How Biomass Electricity Is Counted in Carbon Accounting

Background briefing for the Week 3 assumption audit exercise.


The rule

Under international carbon accounting rules (the UNFCCC framework), CO₂ released when biomass is burned for electricity is counted as zero.

This is not a measurement. It is an accounting convention. The chimney at a biomass power station releases real CO₂ — roughly 330 kg per MWh, comparable to coal. But the accounting rules assign this a value of zero.

The reasoning

The logic behind the rule is a carbon cycle argument:

  1. Trees absorb CO₂ from the atmosphere as they grow.
  2. When the wood is burned, that CO₂ is released back.
  3. New trees grow in their place and reabsorb the CO₂.
  4. Over a full cycle, the net emission is zero.

Therefore — the argument goes — biomass is carbon-neutral, and the emissions from burning it do not need to be counted in national greenhouse gas inventories.

Where the rule applies

The UK follows this framework. Biomass electricity (mainly wood pellets burned at Drax power station in North Yorkshire) is classified as renewable and zero-carbon in official energy statistics.

In 2024, bioenergy accounted for roughly 40 TWh of UK electricity generation — about 14% of the total. Under the accounting rules, none of the CO₂ from burning this fuel appears in the UK’s reported emissions.
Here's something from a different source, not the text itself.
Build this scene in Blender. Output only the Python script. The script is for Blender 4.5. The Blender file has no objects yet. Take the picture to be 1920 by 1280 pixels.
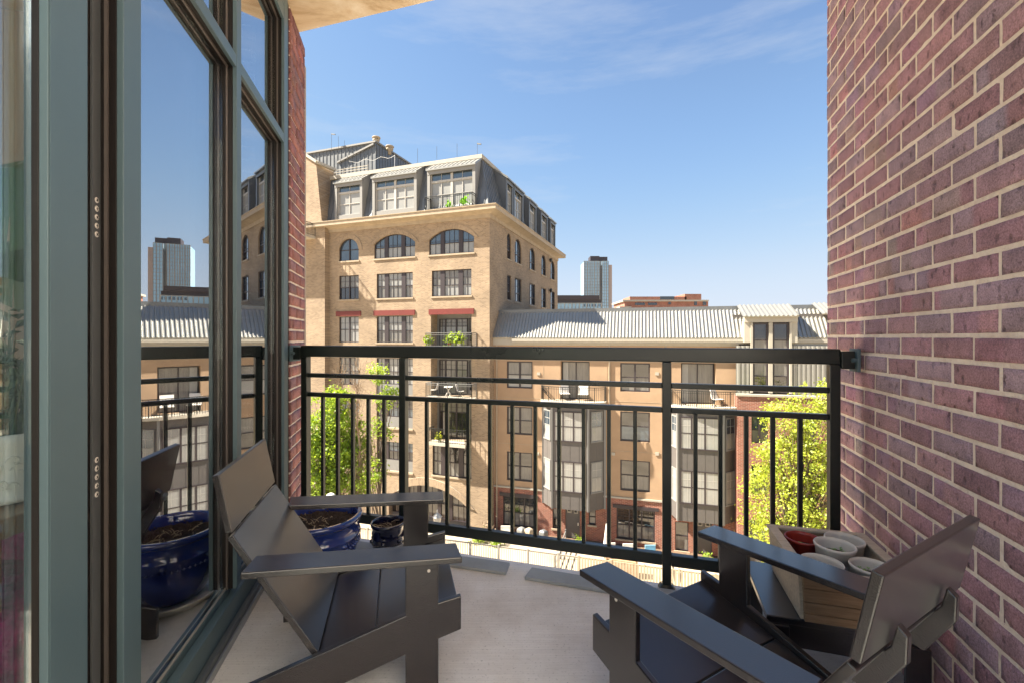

What the accounting includes and excludes

Included in “zero” Not included in “zero”
CO₂ absorbed by trees during growth Time delay before regrowth absorbs the CO₂
CO₂ released at the power station chimney CO₂ from harvesting, chipping, and drying the wood
CO₂ from shipping pellets across the Atlantic
CO₂ from processing raw wood into pellets
Changes to the forest’s ability to absorb carbon if it is not replanted
Differences between fast-growing plantations and natural forest

Key numbers

Stage Approximate CO₂ (kg per MWh)
Combustion (what the chimney releases) 330
Harvesting + processing + drying 30–50
Ocean shipping (US East Coast → UK) 15–25
Total lifecycle estimate 390–400
Official accounting value 0

For comparison: coal ≈ 910 kg/MWh; gas ≈ 360 kg/MWh; wind ≈ 11 kg/MWh (lifecycle).

The carbon payback question

Even if new trees are planted, they take decades to reabsorb the CO₂ released at combustion. Estimates of this “payback period” vary widely:

  • Managed fast-growing plantation (SE United States): 20–40 years
  • Natural hardwood forest: 40–100+ years
  • If the forest is not replanted: payback is never achieved

The UK’s net zero target is 2050 — roughly 25 years away. If the carbon payback takes 40–100 years, biomass burned today will not be carbon-neutral within the policy-relevant timescale.


Your task

Work in pairs. Using this summary:

  1. List the assumptions the “zero at combustion” accounting rule makes. (Aim for at least five.)

  2. For each assumption, ask: Is this testable? What evidence would challenge it?

  3. Which assumptions, if wrong, would most change the conclusion? Rank your top three.

You will use these answers in the application session, where you’ll test what happens when the assumptions change.